Below are records that hold pictures; write out only the lines from their start through the line with "GROUND = 393.2", exactly, and drop the pictures.

Records with scene code
-- START --

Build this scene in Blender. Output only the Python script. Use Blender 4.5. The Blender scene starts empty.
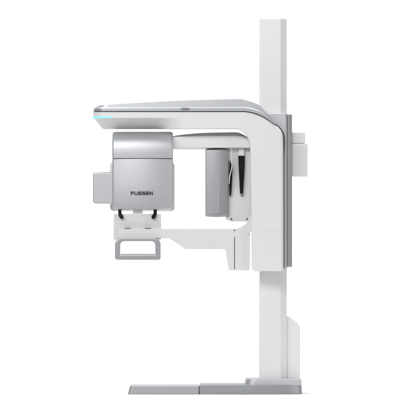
import bpy, bmesh, math
from mathutils import Vector

sc = bpy.context.scene
COL = sc.collection
S = 0.006            # metres per unit of the measured front view
DIST = 18.0          # camera distance
EYE = 0.60           # camera height
GROUND = 393.2       # row of the floor line in the measured front view

def P(px, py, y, front=-0.2):
    """front-view measure at depth y -> point in metres; front = depth of the face that was measured, one value per part"""
    k = (DIST + front) / DIST
    return Vector(((px - 208) * S * k, y, EYE + ((GROUND - py) * S - EYE) * k))

# ------------------------------------------------------------------ materials
def paint(name, col, rough=0.4, metal=0.0, spec=0.5, noise=0.02, bump=0.0, bscale=900, coat=0.0):
    m = bpy.data.materials.new(name); m.use_nodes = True
    nt = m.node_tree; b = nt.nodes['Principled BSDF']
    tc = nt.nodes.new('ShaderNodeTexCoord')
    n = nt.nodes.new('ShaderNodeTexNoise'); n.inputs['Scale'].default_value = 7; n.inputs['Detail'].default_value = 5
    nt.links.new(tc.outputs['Object'], n.inputs['Vector'])
    r = nt.nodes.new('ShaderNodeMapRange')
    r.inputs['To Min'].default_value = rough - 0.05; r.inputs['To Max'].default_value = rough + 0.05
    nt.links.new(n.outputs['Fac'], r.inputs['Value']); nt.links.new(r.outputs['Result'], b.inputs['Roughness'])
    mx = nt.nodes.new('ShaderNodeMix'); mx.data_type = 'RGBA'
    mx.inputs['A'].default_value = (*[c * (1 - noise) for c in col], 1)
    mx.inputs['B'].default_value = (*[min(1, c * (1 + noise)) for c in col], 1)
    nt.links.new(n.outputs['Fac'], mx.inputs['Factor']); nt.links.new(mx.outputs['Result'], b.inputs['Base Color'])
    b.inputs['Metallic'].default_value = metal
    b.inputs['Specular IOR Level'].default_value = spec
    b.inputs['Coat Weight'].default_value = coat
    b.inputs['Coat Roughness'].default_value = 0.15
    if bump:
        n2 = nt.nodes.new('ShaderNodeTexNoise'); n2.inputs['Scale'].default_value = bscale; n2.inputs['Detail'].default_value = 2
        nt.links.new(tc.outputs['Object'], n2.inputs['Vector'])
        bp = nt.nodes.new('ShaderNodeBump'); bp.inputs['Strength'].default_value = bump; bp.inputs['Distance'].default_value = 0.0006
        nt.links.new(n2.outputs['Fac'], bp.inputs['Height']); nt.links.new(bp.outputs['Normal'], b.inputs['Normal'])
    return m

WHITE = paint('white_enamel', (0.79, 0.79, 0.79), 0.38, spec=0.4, bump=0.06)
WARM  = paint('white_plastic', (0.74, 0.74, 0.735), 0.45, spec=0.35, bump=0.08)
SILVER = paint('silver_paint', (0.59, 0.60, 0.62), 0.50, metal=0.75, bump=0.10, bscale=1400)
GREY  = paint('grey_metallic_paint', (0.46, 0.47, 0.49), 0.42, metal=0.7, bump=0.10, bscale=1400)
FOOT  = paint('grey_foot_paint', (0.45, 0.46, 0.475), 0.45, metal=0.6, bump=0.10, bscale=1400)
BASE = paint('grey_base_paint', (0.37, 0.38, 0.395), 0.45, metal=0.6, bump=0.10, bscale=1400)
DIM = paint('dark_grey_metallic', (0.22, 0.225, 0.235), 0.45, metal=0.6)
BLACK = paint('black_rubber', (0.005, 0.005, 0.005), 0.4, spec=0.22)
DARK  = paint('dark_recess', (0.08, 0.08, 0.085), 0.6)
INK   = paint('dark_lettering', (0.012, 0.012, 0.014), 0.5)
FLOOR = paint('white_floor', (0.93, 0.93, 0.93), 0.75, spec=0.05, noise=0.005)
GLOW = bpy.data.materials.new('cyan_light'); GLOW.use_nodes = True
_b = GLOW.node_tree.nodes['Principled BSDF']
_b.inputs['Base Color'].default_value = (0.05, 0.3, 0.35, 1)
_b.inputs['Emission Color'].default_value = (0.24, 0.78, 1.0, 1)
_b.inputs['Emission Strength'].default_value = 1.0

# ------------------------------------------------------------------ mesh tools
def link(name, me, mat, parent=None, bevel=0.0, seg=3, ang=35, smooth=True):
    me.materials.append(mat)
    o = bpy.data.objects.new(name, me); COL.objects.link(o)
    if parent is not None: o.parent = parent
    if smooth:
        for p in me.polygons: p.use_smooth = True
        if not bevel and not any(e.use_edge_sharp for e in me.edges): me.set_sharp_from_angle(angle=math.radians(40))
    if bevel:
        md = o.modifiers.new('bevel', 'BEVEL'); md.width = bevel; md.segments = seg
        md.limit_method = 'ANGLE'; md.angle_limit = math.radians(ang); md.use_clamp_overlap = True
    if smooth:
        w = o.modifiers.new('normals', 'WEIGHTED_NORMAL'); w.weight = 80; w.keep_sharp = True
    return o

def bm_mesh(name, bm):
    bmesh.ops.recalc_face_normals(bm, faces=bm.faces)
    me = bpy.data.meshes.new(name); bm.to_mesh(me); bm.free(); return me

def add_loft(bm, rings, cap=True, sharp_rows=()):
    vs = [[bm.verts.new(p) for p in r] for r in rings]
    n = len(rings[0])
    for a, b in zip(vs[:-1], vs[1:]):
        for i in range(n):
            j = (i + 1) % n
            bm.faces.new((a[i], a[j], b[j], b[i]))
    for a, b in zip(vs[:-1], vs[1:]):
        for i in sharp_rows: bm.edges.get((a[i], b[i])).smooth = False
    if cap:
        bm.faces.new(vs[0]); bm.faces.new(list(reversed(vs[-1])))

def loft(name, rings, mat, parent=None, sharp_rows=(), **k):
    bm = bmesh.new(); add_loft(bm, rings, sharp_rows=sharp_rows)
    return link(name, bm_mesh(name, bm), mat, parent, **k)

def rnd(pts, seg=7):
    """polygon corners (x, y[, r]) -> outline with rounded corners"""
    out = []; n = len(pts)
    for i, p in enumerate(pts):
        r = p[2] if len(p) > 2 else 0
        v = Vector(p[:2])
        if not r: out.append(tuple(v)); continue
        a = (Vector(pts[i - 1][:2]) - v); b = (Vector(pts[(i + 1) % n][:2]) - v)
        a.normalize(); b.normalize()
        half = a.angle(b) / 2
        d = r / math.tan(half)
        s = v + a * d; e = v + b * d
        c = v + (a + b).normalized() * (r / math.sin(half))
        a0 = math.atan2(s.y - c.y, s.x - c.x); a1 = math.atan2(e.y - c.y, e.x - c.x)
        da = (a1 - a0 + math.pi) % (2 * math.pi) - math.pi
        for k in range(seg + 1):
            t = a0 + da * k / seg
            out.append((c.x + r * math.cos(t), c.y + r * math.sin(t)))
    return out

def prism(name, pts, y0, y1, mat, parent=None, bevel=0.004, **k):
    o = rnd(pts)
    return loft(name, [[P(x, z, y0, y0) for x, z in o], [P(x, z, y1, y0) for x, z in o]], mat, parent, bevel=bevel, **k)

def rect(x0, z0, x1, z1, r=0):
    return [(x0, z0, r), (x1, z0, r), (x1, z1, r), (x0, z1, r)]

def plan(name, pts, z0, z1, mat, parent=None, bevel=0.004, **k):
    """pts (px, depth[, radius in m]) extruded upright between rows z0 and z1"""
    q = rnd([((p[0] - 208) * S, p[1]) + ((p[2],) if len(p) > 2 else ()) for p in pts])
    fr = min(y for x, y in q)
    R = lambda z: [P(x / S + 208, z, y, fr) for x, y in q]
    return loft(name, [R(z0), R(z1)], mat, parent, bevel=bevel, **k)

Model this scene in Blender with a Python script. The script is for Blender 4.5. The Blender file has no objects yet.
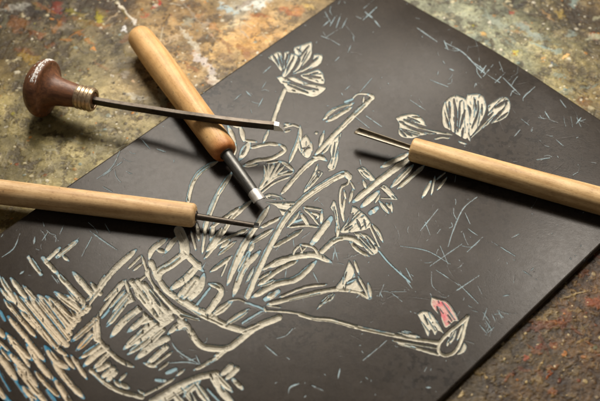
import bpy, math
import numpy as np
from mathutils import Vector, Matrix

S = bpy.context.scene
COL = S.collection
MM = 0.001
# ------------------------------------------------------------------ camera
PITCH = math.radians(50.0); FPX = 1266.0; DIST = 0.60; CX, CY = 300.0, 200.5
FWD = np.array([0, math.cos(PITCH), -math.sin(PITCH)])
UPV = np.array([0, math.sin(PITCH), math.cos(PITCH)])
CAM = -FWD * DIST
cd = bpy.data.cameras.new('camera'); cam = bpy.data.objects.new('camera', cd); COL.objects.link(cam)
cam.location = CAM; cam.rotation_euler = (math.pi / 2 - PITCH, 0, 0)
cd.sensor_width = 36.0; cd.lens = 36.0 * FPX / 600.0
cd.clip_start = 0.01; cd.clip_end = 20
cd.dof.use_dof = True; cd.dof.focus_distance = 0.592; cd.dof.aperture_fstop = 10.0
S.camera = cam
# ------------------------------------------------------------------ light
w = bpy.data.worlds.new('World'); S.world = w; w.use_nodes = True
bg = w.node_tree.nodes['Background']; bg.inputs[0].default_value = (1.0, 0.90, 0.78, 1); bg.inputs[1].default_value = 0.14
def area(name, loc, target, size, size_y, energy, color):
    l = bpy.data.lights.new(name, 'AREA'); l.shape = 'RECTANGLE'; l.size = size; l.size_y = size_y
    l.energy = energy; l.color = color
    o = bpy.data.objects.new(name, l); COL.objects.link(o); o.location = loc
    o.rotation_euler = (Vector(target) - Vector(loc)).to_track_quat('-Z', 'Y').to_euler()
    return l
key = area('window_light', (-0.05, 0.46, 0.54), (0.03, 0.02, 0), 0.34, 0.24, 1.30, (1.0, 0.92, 0.81)); key.spread = math.radians(66)
side = area('added_sheen_light', (0.27, 0.36, 0.58), (0.10, -0.02, 0), 0.12, 0.12, 3.6, (1.0, 0.92, 0.82))  # added weak lamp, mirrors as a sheen on the sheet's right side
S.view_settings.view_transform = 'Standard'; S.view_settings.look = 'None'
S.view_settings.exposure = -0.05; S.view_settings.gamma = 1.0
S.render.engine = 'CYCLES'
S.render.resolution_x = 1024; S.render.resolution_y = 684

# ------------------------------------------------------------------ helpers
def tag(o, label=None, cat=None, group=None, kind=None):
    if label: o['label'] = label
    if cat: o['category'] = cat
    if group: o['group'] = group
    if kind: o['kind'] = kind
    return o

def at(px, py, z):
    """point of the photograph at height z (metres)"""
    d = FWD + np.array([(px - CX) / FPX, 0, 0]) - UPV * ((py - CY) / FPX)
    t = (z - CAM[2]) / d[2]
    return CAM + d * t

def project(X, Y, Z):
    rx, ry, rz = X - CAM[0], Y - CAM[1], Z - CAM[2]
    zc = ry * FWD[1] + rz * FWD[2]
    return CX + FPX * rx / zc, CY - FPX * (ry * UPV[1] + rz * UPV[2]) / zc

def smooth(t):
    t = np.clip(t, 0, 1); return t * t * (3 - 2 * t)

def vnoise(X, Y, scale, seed):
    """value noise in 0..1, feature size = scale"""
    x = (X / scale); y = (Y / scale)
    xi = np.floor(x).astype(np.int64); yi = np.floor(y).astype(np.int64)
    fx = smooth(x - xi); fy = smooth(y - yi)
    rng = np.random.RandomState(seed); T = rng.rand(256, 256)
    a = T[xi & 255, yi & 255]; b = T[(xi + 1) & 255, yi & 255]
    c = T[xi & 255, (yi + 1) & 255]; d = T[(xi + 1) & 255, (yi + 1) & 255]
    return (a * (1 - fx) + b * fx) * (1 - fy) + (c * (1 - fx) + d * fx) * fy

def fbm(X, Y, scale, seed, octaves=4, gain=0.55):
    s = 0; a = 1; tot = 0
    for k in range(octaves):
        r = 0.6 + k * 0.9
        s = s + a * vnoise(X * math.cos(r) - Y * math.sin(r), X * math.sin(r) + Y * math.cos(r), scale / 2 ** k, seed + k * 7)
        tot += a; a *= gain
    return s / tot

def srgb(r, g, b):
    return tuple(((c / 255) / 12.92 if c / 255 < 0.04045 else ((c / 255 + 0.055) / 1.055) ** 2.4) for c in (r, g, b))

def mesh_from(name, V, F, normals=None, color=None, mat=None, parent=None, smooth_=True):
    me = bpy.data.meshes.new(name)
    V = np.asarray(V, dtype=np.float32); F = np.asarray(F, dtype=np.int32)
    n = F.shape[1]
    me.vertices.add(len(V)); me.vertices.foreach_set('co', V.ravel())
    me.loops.add(F.size); me.loops.foreach_set('vertex_index', F.ravel())
    me.polygons.add(len(F)); me.polygons.foreach_set('loop_start', np.arange(0, F.size, n, dtype=np.int32))
    me.polygons.foreach_set('use_smooth', np.full(len(F), smooth_))
    me.update(calc_edges=True)
    if color is not None:
        a = me.color_attributes.new('paint', 'FLOAT_COLOR', 'POINT')
        a.data.foreach_set('color', np.asarray(color, dtype=np.float32).ravel())
    if normals is not None:
        me.normals_split_custom_set_from_vertices(np.asarray(normals, dtype=np.float32))
    if mat: me.materials.append(mat)
    o = bpy.data.objects.new(name, me); COL.objects.link(o)
    if parent: o.parent = parent
    return o

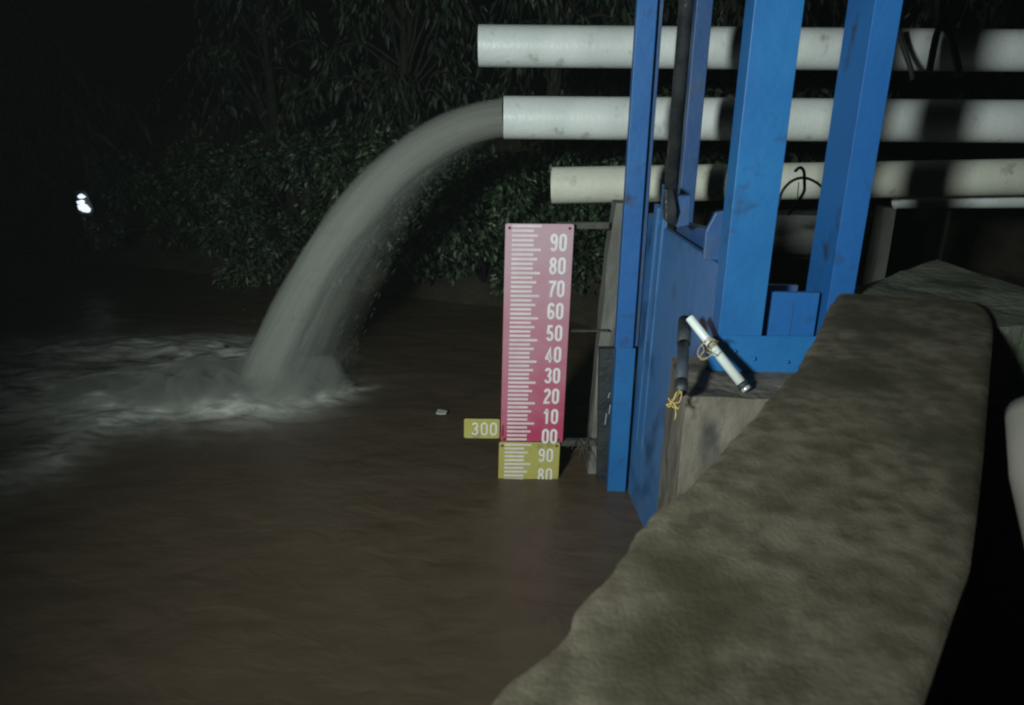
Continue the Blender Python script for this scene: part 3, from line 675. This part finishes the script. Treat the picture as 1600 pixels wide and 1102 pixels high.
drooping_tree('bank_tree', at(860,7.3), 7.3, 3.2, 1.2, 42, 'leafy tree behind the open ends of the three pipes', group=TG)
drooping_tree('bank_tree', at(1130,6.9), 6.9, 3.2, 1.2, 50, 'dark tree seen between the pipes behind the blue gate', group=TG)
drooping_tree('bank_tree', at(60,8.8), 8.8, 3.4, 1.3, 36, 'nearly black tree at the far left below the lamp', leaf=.22, wid=.22, group=TG)
drooping_tree('bank_tree', at(1500,6.9), 6.9, 3.3, 1.6, 50, 'dark tree behind the pipes at the far right', group=TG)
for px, Y, w_, h, lab in ((300,7.9,.75,1.15,'low leafy shrub left of the falling water near the waterline'), (470,7.5,.7,1.3,'leafy shrub directly behind the falling water'), (640,7.0,.75,1.5,'bushy shrub right of the falling water under the boughs'), (760,6.7,.6,1.3,'shrub just left of the gauge at the waterline'), (900,6.4,.6,1.4,'shrub seen between the gauge and the concrete pillar')):
    shrub('bank_shrub', at(px,Y), Y, w_, h, 7000, lab, group=SG)
shrub('bank_shrub', at(1120,6.4), 6.4, .8, 1.2, 5000, 'shrub behind the sluice gate leaf', group=SG)
shrub('pale_bush', at(395,7.25), 7.2, .22, .36, 900, 'small pale bush lit at the waterline beside the falling water', leaf=.07, wid=.3, lm=2)

# ------------------------------------------------------------------ lamp far off between the trees
ml = bpy.data.materials.new('lit_lamp'); N, L, b = nodes(ml); b.inputs['Emission Color'].default_value = (.82,.9,1,1); b.inputs['Emission Strength'].default_value = 1.1
YL = 7.4
lamp = empty('distant_lamp', D(125,318,YL), 'bright bluish white lamp shining through dark leaves at far left', 'lamp')
for pl in ([(119,304),(124,300),(129,303),(134,306),(128,309),(122,308)], [(117,314),(124,312),(131,314),(129,319),(120,320)], [(119,322),(128,319),(136,322),(144,330),(142,336),(132,335),(122,330)]):
    MB().prism([D(125+(a-125)*.72, 318+(c-318)*.8, YL) for a, c in pl], (0,.04,0)).build('lit_panel', ml, lamp)
MB().prism([D(118,298,YL+.05), D(134,298,YL+.05), D(146,326,YL+.05), D(144,340,YL+.05), D(122,334,YL+.05)], (0,.04,0)).build('housing', M['rubber'], lamp)
MB().tube([D(131,336,YL+.08), D(131,336,YL+.08)-Vector((0,0,.25))], .03, 8).build('pole', M['rubber'], lamp)

# scraps on the water
for (px, py, s, lab) in ((690,645,.03,'small white scrap floating on the muddy water left of the small yellow plate'),):
    c = W(px, py, .02); v = [c+Vector((s*x, s*y*1.4, .004*z)) for x, y, z in ((-1,-.5,0),(-.2,-.9,1),(.9,-.6,0),(1.1,.2,1),(.3,.8,0),(-.8,.7,1))]
    tag(MB().prism(v, (0,0,.006)).build('floating_scrap', M['paper']), lab, 'litter')

# ------------------------------------------------------------------ damp night air
mh = bpy.data.materials.new('damp_air'); mh.use_nodes = True; N = mh.node_tree.nodes; N.remove(N['Principled BSDF'])
pv = N.new('ShaderNodeVolumePrincipled'); pv.inputs['Density'].default_value = .0018; pv.inputs['Color'].default_value = (.75,.9,.85,1)
mh.node_tree.links.new(pv.outputs[0], N['Material Output'].inputs['Volume'])
hz = MB().box((-42,-6,-13),(42,62,6)).build('haze', mh); tag(hz, kind='stuff')
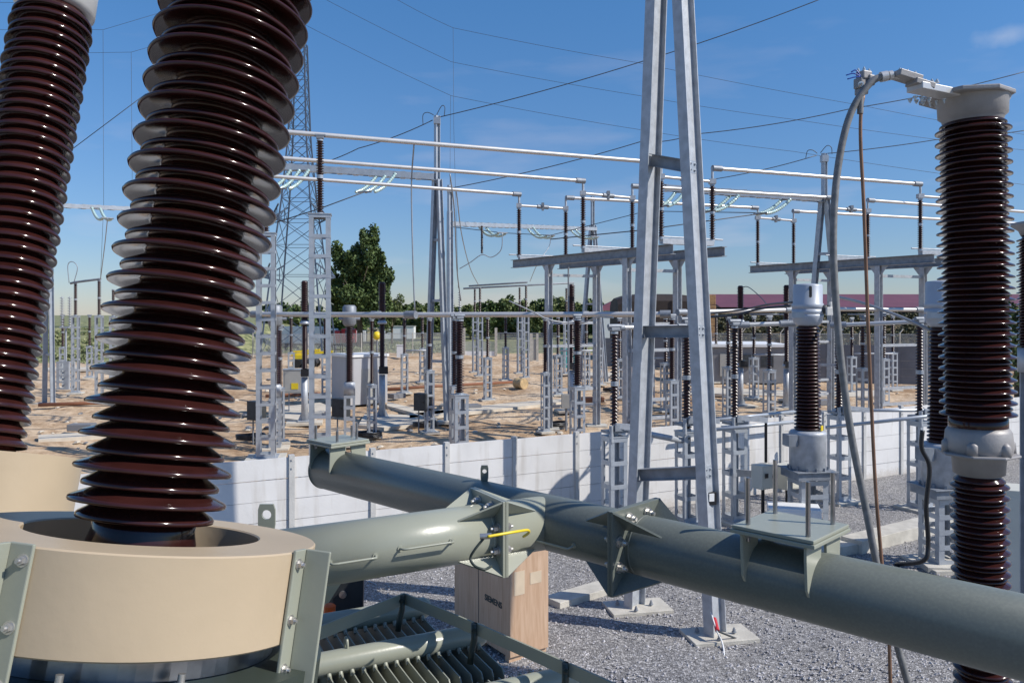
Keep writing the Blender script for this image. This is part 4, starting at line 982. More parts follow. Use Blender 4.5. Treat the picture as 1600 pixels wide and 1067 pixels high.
for px, Y, lab in ((597, 38.0, 'circuit breaker pole with dark box in front of the white kiosk'), (476, 36.5, 'circuit breaker pole left of the tallest lattice column'),
                   (1157, 43, 'circuit breaker pole before the maroon roof, right of the A-frame'), (1229, 42, 'circuit breaker pole left of the white headed transformer'), (893, 41, 'circuit breaker pole inside the left platform frame')):
    inst('brk', brk_builder, 'circuit_breaker', lab, 'circuit breaker', Gd(px, Y), .2, g8)

# ================================================================== MASTS
def ladder_mast(label, px, Ybase, ztop, splitz, spread, beam=None, group='slim steel masts with split legs', dirv=(.3, -.95)):
    p = Gd(px, Ybase); t = thing('mast', label, 'mast', p, group)
    d = V((dirv[0], dirv[1], 0)).normalized()
    for s_ in (-1, 1):
        b = MB(); b.hbeam(p+d*spread*s_+V((0, 0, .05)), p+d*.10*s_+V((0, 0, splitz)), (.6, -.8, 0), .22, .24, .02); b.build('leg', galvb, t)
        b = MB(); b.box(p+d*spread*s_+V((0, 0, .03)), (.9, .9, .12)); b.build('footing', pad, t)
    b = MB(); b.hbeam(p+V((0, 0, splitz-.2)), p+V((0, 0, ztop)), (.6, -.8, 0), .2, .22, .02); b.box(p+V((0, 0, ztop-.25)), (.3, .3, .3)); b.build('mast_top', galvb, t)
    for k in (.25, .5, .75):
        q = spread*(1-k)+.1*k
        b = MB(); b.bar(p-d*q+V((0, 0, splitz*k)), p+d*q+V((0, 0, splitz*k)), .12, .12); b.build('cross_tie', galv, t)
    return p
mG1 = ladder_mast('slim steel mast left of centre with arched jumper wires on top', 683, 37.0, 14.15, 11.2, .55, dirv=(.9, -.45))
mG2 = ladder_mast('shorter steel mast close right of the first mast', 703, 43.0, 11.9, 10.5, .5, dirv=(.2, -.98))
mG3 = ladder_mast('steel mast seen under the busbars behind the left platform', 926, 58, 13.5, 11.4, 1.0, dirv=(.95, -.3))
mG4 = ladder_mast('steel mast with jumper wires right of the A-frame', 1288, 37.5, 12.5, 10.4, .95, dirv=(.9, -.5))
ladder_mast('thick steel mast foot at the left beside the left bushing', 76, 44, 12.2, 11.0, .30, dirv=(.9, -.3))
def truss_beam(label, p, q, w_=.28, h_=.30):
    t = thing('gantry_beam', label, 'beam', p, 'white perforated gantry beams'); p, q = V(p), V(q); d = (q-p).normalized(); s_ = d.cross(V((0, 0, 1))).normalized()
    b = MB()
    for a in (-1, 1):
        b.bar(p+s_*a*w_/2, q+s_*a*w_/2, .012, h_)
    L_ = (q-p).length; n = int(L_/.7)
    for i in range(n+1):
        c = p+d*(L_*i/n); b.bar(c-s_*w_/2-V((0, 0, h_/2+.01)), c+s_*w_/2-V((0, 0, h_/2+.01)), .22, .015); b.bar(c-s_*w_/2+V((0, 0, h_/2+.01)), c+s_*w_/2+V((0, 0, h_/2+.01)), .22, .015)
    b.build('beam_body', galvb, t)
truss_beam('perforated white gantry beam below the middle busbar at the left mast', W(380, 257, 36), W(678, 277, 37), .3, .28)
truss_beam('perforated gantry beam left of the mast under the platform', W(706, 350, 43), W(930, 358, 58), .3, .22)
truss_beam('perforated gantry beam between the A-frame and the right mast', W(1040, 294, 37), W(1282, 311, 37.5), .3, .28)
truss_beam('gantry beam seen between the two bushings', W(60, 320, 44), W(240, 328, 48), .3, .22)
gi = 'green glass insulator strings'
def gstring(label, p, q, n=14, r=.085, rows=2, sag=.15):
    t = thing('insulator_string', label, 'insulator string', p, gi); p, q = V(p), V(q); d = (q-p).normalized(); s_ = V((-d.y, d.x, 0)).normalized()
    for k in range(rows):
        off = s_*(k-(rows-1)/2)*.42; b = MB(); pts = sagline(p+off, q+off, sag, n)
        for i in range(n):
            dd = (pts[i+1]-pts[i]).normalized(); l = (pts[i+1]-pts[i]).length
            b.lathe([(.03, 0), (r, l*.3), (r*.9, l*.45), (.04, l*.6), (.03, l)], 10, pts[i], dd)
        b.build('glass_discs', glassm, t)
    b = MB(); b.mark(); b.tube(p-s_*.3, p+s_*.3, .04, n=6); b.mark(); b.tube(q-s_*.3, q+s_*.3, .04, n=6); b.build('yoke', galvd, t)
gstring('green glass insulator string nearest the big bushing on the left beam', W(468, 266, 36), W(436, 295, 33.5), rows=3)
gstring('green glass insulator string under the middle of the left beam', W(604, 272, 36.8), W(570, 300, 34), rows=3)
gstring('green glass string under the small beam, left of three', W(752, 352, 46), W(785, 364, 43.5), sag=.35)
gstring('green glass string under the small beam, middle of three', W(828, 355, 50), W(860, 368, 47.5), sag=.35)
gstring('green glass string under the small beam, right of three', W(894, 357, 55), W(930, 370, 52), sag=.35)
gstring('green glass string between the A-frame legs', W(1062, 300, 37), W(1035, 322, 34.5))
gstring('green glass string right of the A-frame, left of two under the beam', W(1147, 306, 37.2), W(1108, 330, 34.5))
gstring('green glass string right of the A-frame, right of two under the beam', W(1228, 312, 37.4), W(1188, 334, 34.5))
gstring('curved green glass string between the two bushings', W(150, 325, 45), W(168, 341, 42.5), sag=.3)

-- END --

RESPONSE -
Build this scene in Blender. Output only the Python script. Use Blender 4.5. The Blender scene starts empty.
import bpy, bmesh, math
from mathutils import Vector

sc = bpy.context.scene
COL = sc.collection
S = 0.006            # metres per unit of the measured front view
DIST = 18.0          # camera distance
EYE = 0.60           # camera height
GROUND = 393.2       # row of the floor line in the measured front view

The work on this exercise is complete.